* Goal of the exercise
In the material below, please retype the lines from the very first through the one with "rng = np.random.default_rng(11)", exactly and without pictures.

========================================

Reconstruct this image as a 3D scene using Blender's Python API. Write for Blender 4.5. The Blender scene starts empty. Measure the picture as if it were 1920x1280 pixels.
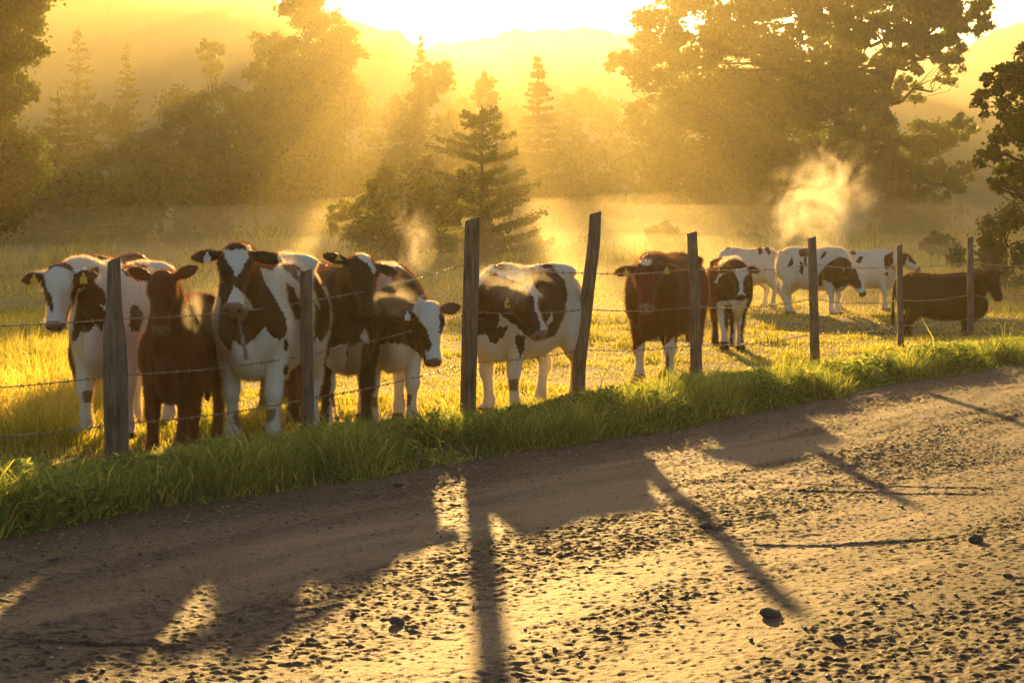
import bpy, math, random
import numpy as np
from mathutils import Vector, Matrix, Quaternion

rad = math.radians
scene = bpy.context.scene
col = scene.collection
random.seed(7)
rng = np.random.default_rng(11)

# ------------------------------------------------------------------ camera
CAM_H = 1.4
F = 3600.0                       # focal length in pixels of a 1920 wide frame
PITCH = math.atan(180 / F)
cam_d = bpy.data.cameras.new('camera')
cam_d.lens = F / 1920 * 36
cam_d.sensor_width = 36
cam_d.clip_start = 0.1
cam_d.clip_end = 6000
cam = bpy.data.objects.new('camera', cam_d)
cam.location = (0, 0, CAM_H)
cam.rotation_euler = (math.pi / 2 - PITCH, 0, 0)
col.objects.link(cam)
scene.camera = cam

# ------------------------------------------------------------------ sun, sky, exposure
SUN_EL = rad(8.9)
SUN_AZ = rad(-1.6)               # measured from +Y towards +X
SUN_DIR = Vector((math.sin(SUN_AZ) * math.cos(SUN_EL), math.cos(SUN_AZ) * math.cos(SUN_EL), math.sin(SUN_EL)))
world = bpy.data.worlds.new('World')
scene.world = world
world.use_nodes = True
wn = world.node_tree
sky = wn.nodes.new('ShaderNodeTexSky')
sky.sky_type = 'NISHITA'
sky.sun_disc = False
sky.sun_elevation = SUN_EL
sky.sun_rotation = SUN_AZ
sky.air_density = 1.0
sky.dust_density = 2.0
wn.links.new(sky.outputs[0], wn.nodes['Background'].inputs[0])
wn.nodes['Background'].inputs[1].default_value = 0.042
sun_d = bpy.data.lights.new('sun', 'SUN')
sun_d.energy = 5.0
sun_d.angle = rad(0.5)
sun_d.color = (1.0, 0.58, 0.165)
sun = bpy.data.objects.new('sun', sun_d)
sun.rotation_euler = SUN_DIR.to_track_quat('Z', 'Y').to_euler()
sun.location = (0, 60, 40)
col.objects.link(sun)
vs = scene.view_settings
scene.display_settings.display_device = 'sRGB'
vs.view_transform = 'Standard'
vs.look = 'None'
vs.exposure = 2.0
vs.gamma = 1.0
vs.use_curve_mapping = False
scene.render.engine = 'CYCLES'
cy = scene.cycles
cy.use_denoising = True
try:
    cy.denoiser = 'OPENIMAGEDENOISE'
except Exception:
    pass
cy.max_bounces = 6
cy.diffuse_bounces = 3
cy.glossy_bounces = 2
cy.transmission_bounces = 4
cy.volume_bounces = 3
cy.transparent_max_bounces = 32
cy.caustics_reflective = False
cy.caustics_refractive = False
cy.volume_step_rate = 1.0
cy.volume_max_steps = 128
cy.use_adaptive_sampling = True
cy.adaptive_threshold = 0.01
cy.sample_clamp_indirect = 8
HAZE_DENSITY = 0.0003
MIST_DENSITY = 0.0021

# ------------------------------------------------------------------ small helpers
cp, sp = math.cos(PITCH), math.sin(PITCH)


def ray(px, py):
    u, v = (px - 960) / F, (640 - py) / F
    return Vector((u, cp + v * sp, -sp + v * cp))


def at(px, py, Y):
    """point at ground distance Y seen in direction (px,py)"""
    r = ray(px, py)
    r *= Y / r.y
    return Vector((r.x, r.y, CAM_H + r.z))


def proj(co):
    """numpy Nx3 -> bearing coordinates of a point (used to lay out coat markings)"""
    x, y, z = co[:, 0], co[:, 1], co[:, 2] - CAM_H
    depth = y * cp - z * sp
    up = y * sp + z * cp
    return 960 + F * x / depth, 640 - F * up / depth


def tag(o, label=None, cat=None, group=None, kind=None):
    if label: o['label'] = label
    if cat: o['category'] = cat
    if group: o['group'] = group
    if kind: o['kind'] = kind
    return o


def link(o, parent=None):
    col.objects.link(o)
    if parent is not None:
        o.parent = parent
    return o


def empty(name, loc=(0, 0, 0), rz=0):
    e = bpy.data.objects.new(name, None)
    e.empty_display_size = 0.2
    e.location = loc
    e.rotation_euler = (0, 0, rz)
    return link(e)


def np_mesh(name, verts, tris=None, quads=None, mat=None, smooth=False, attrs=None):
    verts = np.asarray(verts, np.float32)
    me = bpy.data.meshes.new(name)
    nt = 0 if tris is None else len(tris)
    nq = 0 if quads is None else len(quads)
    me.vertices.add(len(verts))
    me.vertices.foreach_set('co', verts.ravel())
    idx = []
    starts = []
    if nt:
        idx.append(np.asarray(tris, np.int32).ravel()); starts.append(np.arange(nt) * 3)
    if nq:
        idx.append(np.asarray(quads, np.int32).ravel()); starts.append(nt * 3 + np.arange(nq) * 4)
    idx = np.concatenate(idx); starts = np.concatenate(starts)
    me.loops.add(len(idx))
    me.loops.foreach_set('vertex_index', idx.astype(np.int32))
    me.polygons.add(nt + nq)
    me.polygons.foreach_set('loop_start', starts.astype(np.int32))
    if smooth:
        me.polygons.foreach_set('use_smooth', np.ones(nt + nq, bool))
    me.update(calc_edges=True)
    me.validate()
    if attrs:
        for k, v in attrs.items():
            v = np.asarray(v, np.float32)
            if v.ndim == 1:
                a = me.attributes.new(k, 'FLOAT', 'POINT'); a.data.foreach_set('value', v)
            else:
                a = me.attributes.new(k, 'FLOAT_COLOR', 'POINT'); a.data.foreach_set('color', v.ravel())
    if mat:
        me.materials.append(mat)
    return me


def np_obj(name, *a, parent=None, **k):
    return link(bpy.data.objects.new(name, np_mesh(name, *a, **k)), parent)


# --- vectorised value noise
def _h(ix, iy, iz, seed):
    n = (ix.astype(np.int64) * 374761393 + iy.astype(np.int64) * 668265263 + iz.astype(np.int64) * 2147483647 + seed * 974634777) & 0xffffffff
    n = ((n ^ (n >> 13)) * 1274126177) & 0xffffffff
    n = ((n ^ (n >> 16)) * 2246822519) & 0xffffffff
    return ((n ^ (n >> 15)) & 0xffffff) / float(0xffffff)


def vnoise(p, seed=0):
    p = np.asarray(p, np.float64)
    if p.shape[1] == 2:
        p = np.column_stack([p, np.zeros(len(p))])
    i = np.floor(p).astype(np.int64); f = p - i
    f = f * f * (3 - 2 * f)
    out = 0
    for dx in (0, 1):
        wx = f[:, 0] if dx else 1 - f[:, 0]
        for dy in (0, 1):
            wy = f[:, 1] if dy else 1 - f[:, 1]
            for dz in (0, 1):
                wz = f[:, 2] if dz else 1 - f[:, 2]
                out = out + wx * wy * wz * _h(i[:, 0] + dx, i[:, 1] + dy, i[:, 2] + dz, seed)
    return out * 2 - 1


def fbm(p, oct=4, seed=0, gain=0.5):
    p = np.asarray(p, np.float64)
    a, s, t = 1.0, 0, 0
    for k in range(oct):
        s = s + a * vnoise(p * (2.03 ** k) + 17.3 * k, seed + k)
        t += a; a *= gain
    return s / t


def sstep(a, b, x):
    t = np.clip((x - a) / (b - a), 0, 1)
    return t * t * (3 - 2 * t)


# ------------------------------------------------------------------ ground layout
E0 = np.array([-2.34, 8.77]); ED = np.array([0.53, 0.848]); ED = ED / np.linalg.norm(ED); EN = np.array([ED[1], -ED[0]])


def road_sw(x, y):
    dx, dy = x - E0[0], y - E0[1]
    s = dx * ED[0] + dy * ED[1]
    w = dx * EN[0] + dy * EN[1]
    w = w + 0.10 * np.sin(s * 0.55 + 1) + 0.05 * np.sin(s * 1.7)     # uneven road edge
    return s, w


def ground_z(x, y):
    x = np.asarray(x, float); y = np.asarray(y, float)
    s, w = road_sw(x, y)
    z = 0.035 * vnoise(np.column_stack([x.ravel() / 3.1, y.ravel() / 3.1]), 3).reshape(x.shape)
    z = z * sstep(0.0, -2.5, w)
    z = z + 0.05 * sstep(0.0, -0.5, w) * sstep(-2.0, -1.0, w) - 0.10 * sstep(-0.35, 0.15, w) * sstep(8.2, 7.2, w)
    z = z - 0.13 * sstep(-1.9, -2.7, w) * sstep(36, 22, y)
    z = z + 1.25 * sstep(38, 82, y) - 0.34 * np.exp(-((x - 7.3) / 2.3) ** 2 - ((y - 33.4) / 1.3) ** 2)
    return z


def gz(x, y):
    return float(ground_z(np.array([x]), np.array([y]))[0])


# ------------------------------------------------------------------ materials
def new_mat(name):
    m = bpy.data.materials.new(name)
    m.use_nodes = True
    nt = m.node_tree
    return m, nt, nt.nodes['Principled BSDF'], nt.nodes['Material Output']


def ramp(nt, fac, stops):
    r = nt.nodes.new('ShaderNodeValToRGB')
    el = r.color_ramp.elements
    while len(el) < len(stops): el.new(0.5)
    for e, (p, c) in zip(el, stops):
        e.position = p; e.color = (*c, 1)
    nt.links.new(fac, r.inputs[0])
    return r.outputs[0]


def noise_node(nt, scale, detail=4, vec=None, rough=0.55):
    n = nt.nodes.new('ShaderNodeTexNoise')
    n.inputs['Scale'].default_value = scale
    n.inputs['Detail'].default_value = detail
    n.inputs['Roughness'].default_value = rough
    if vec is not None: nt.links.new(vec, n.inputs['Vector'])
    return n.outputs['Fac']


def foliage_mat(name, stops, trans=0.5, tcol=(1.0, 1.0, 0.45), tint=2.2, rough=0.6, attr='shade'):
    """leaf / blade: reflects its own green, lets yellow green light through"""
    m, nt, b, out = new_mat(name)
    a = nt.nodes.new('ShaderNodeAttribute'); a.attribute_name = attr
    c = ramp(nt, a.outputs['Fac'], stops)
    nt.links.new(c, b.inputs['Base Color'])
    b.inputs['Roughness'].default_value = rough
    b.inputs['Specular IOR Level'].default_value = 0.35
    mul = nt.nodes.new('ShaderNodeMix'); mul.data_type = 'RGBA'; mul.blend_type = 'MULTIPLY'
    mul.inputs['Factor'].default_value = 1
    nt.links.new(c, mul.inputs['A'])
    mul.inputs['B'].default_value = (tcol[0] * tint, tcol[1] * tint, tcol[2] * tint, 1)
    t = nt.nodes.new('ShaderNodeBsdfTranslucent')
    nt.links.new(mul.outputs['Result'], t.inputs['Color'])
    mx = nt.nodes.new('ShaderNodeMixShader')
    mx.inputs[0].default_value = trans
    nt.links.new(b.outputs[0], mx.inputs[1]); nt.links.new(t.outputs[0], mx.inputs[2])
    nt.links.new(mx.outputs[0], out.inputs['Surface'])
    return m


def simple_mat(name, c, rough=0.7, metal=0.0, spec=0.5):
    m, nt, b, out = new_mat(name)
    b.inputs['Base Color'].default_value = (*c, 1)
    b.inputs['Roughness'].default_value = rough
    b.inputs['Metallic'].default_value = metal
    b.inputs['Specular IOR Level'].default_value = spec
    return m


def bark_mat(name, a, b_, scale=9, bump=0.5):
    m, nt, b, out = new_mat(name)
    tc = nt.nodes.new('ShaderNodeTexCoord'); mp = nt.nodes.new('ShaderNodeMapping')
    mp.inputs['Scale'].default_value = (1, 1, 0.09)
    nt.links.new(tc.outputs['Object'], mp.inputs[0])
    f = noise_node(nt, scale * 6, 5, mp.outputs[0], 0.7)
    f2 = noise_node(nt, scale * 0.6, 3, tc.outputs['Object'])
    mm = nt.nodes.new('ShaderNodeMath'); mm.operation = 'MULTIPLY_ADD'
    mm.inputs[1].default_value = 0.35; nt.links.new(f2, mm.inputs[0]); 
    m2 = nt.nodes.new('ShaderNodeMath'); m2.operation = 'MULTIPLY'; m2.inputs[1].default_value = 0.75
    nt.links.new(f, m2.inputs[0]); nt.links.new(m2.outputs[0], mm.inputs[2])
    nt.links.new(ramp(nt, mm.outputs[0], [(0.36, a), (0.66, b_)]), b.inputs['Base Color'])
    b.inputs['Roughness'].default_value = 0.85
    bp = nt.nodes.new('ShaderNodeBump'); bp.inputs['Strength'].default_value = bump; bp.inputs['Distance'].default_value = 0.01
    nt.links.new(f, bp.inputs['Height']); nt.links.new(bp.outputs[0], b.inputs['Normal'])
    return m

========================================

* Exercise output
Reconstruct this image as a 3D scene using Blender's Python API. Write for Blender 4.5. The Blender scene starts empty. Measure the picture as if it were 1920x1280 pixels.
import bpy, math, random
import numpy as np
from mathutils import Vector, Matrix, Quaternion

rad = math.radians
scene = bpy.context.scene
col = scene.collection
random.seed(7)
rng = np.random.default_rng(11)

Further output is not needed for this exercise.